I sincerely hope that you don't have occasion to post those crash-test results for your new Giro any time soon!


And I should add that even the cheep-o $10 helmets have a distinctly "aero" shape in the back, but I haven't noticed any tendency of mine to want to rotate on my head the couple of times that I've crashed in one--once hard enough to open a big split in the foam. It's hard for me to even imagine this happening if the helmet fits and the straps are adjusted well.


But yes, one helmet per person is oh so much better than any smaller ratio, and I wasn't meaning to imply that anyone needs go buy a different helmet right now. I was mostly just encouraged to find that these (apparent) experts supported the idea I'd had, that every reputable helmet out there meets the same standard and that spending more might get us a spiffier looking lid or perhaps one that's cooler on a hot day, but it won't be any safer.


profjb2000's picture

Giro Helmet Crash

I crashed with my Giro helmet last summer when a wheel failed. The helmet did not turn on my head, but instead the pavement seemed to grab the back of the helmet where the edges were located. My head and neck were twisted, which strained my neck muscles. The neck was almost as painful as the road rash (my worst ever - 6"x9" on my hip/rear).

The aerodynamic helmet protected my head from the initial impact, but I am convinced that the edges on the back of the Giro helmet are the reason my head and neck were twisted so sharply. It makes sense that any number of things can grab these edges. My skate bag even hooked on these edges sometimes.
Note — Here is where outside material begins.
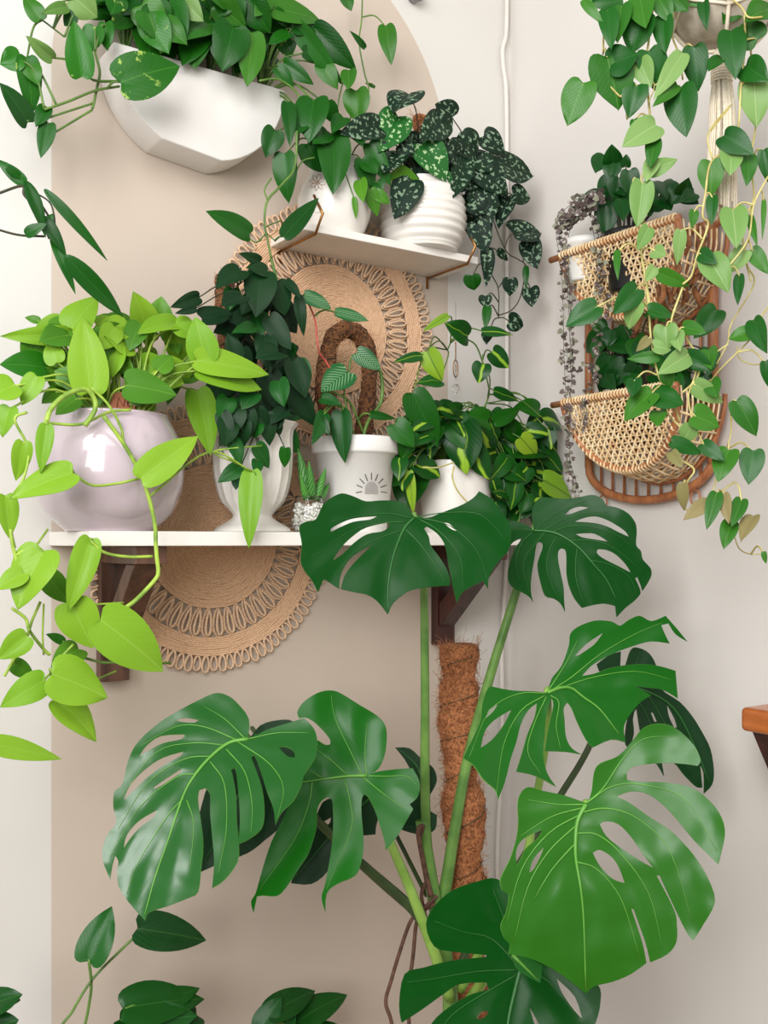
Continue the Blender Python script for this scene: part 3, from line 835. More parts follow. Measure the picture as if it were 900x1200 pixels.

As a result of the crash and information the helmet safety site, I bought a cheaper Bell replacement that has an aero-shape and the least edges that I could find without resorting to my LAS Mistral ice helmet (smooth w/ no edges or vents).

I still like the aerodynamic vented helmets, but I have not had much success finding one with the insect net and without the edges at the back. I really like the new Spiuk helmets, but spending $140 for a helmet that may be worse than my $40 helmet is hard to swallow.

I guess the real solution is to not crash.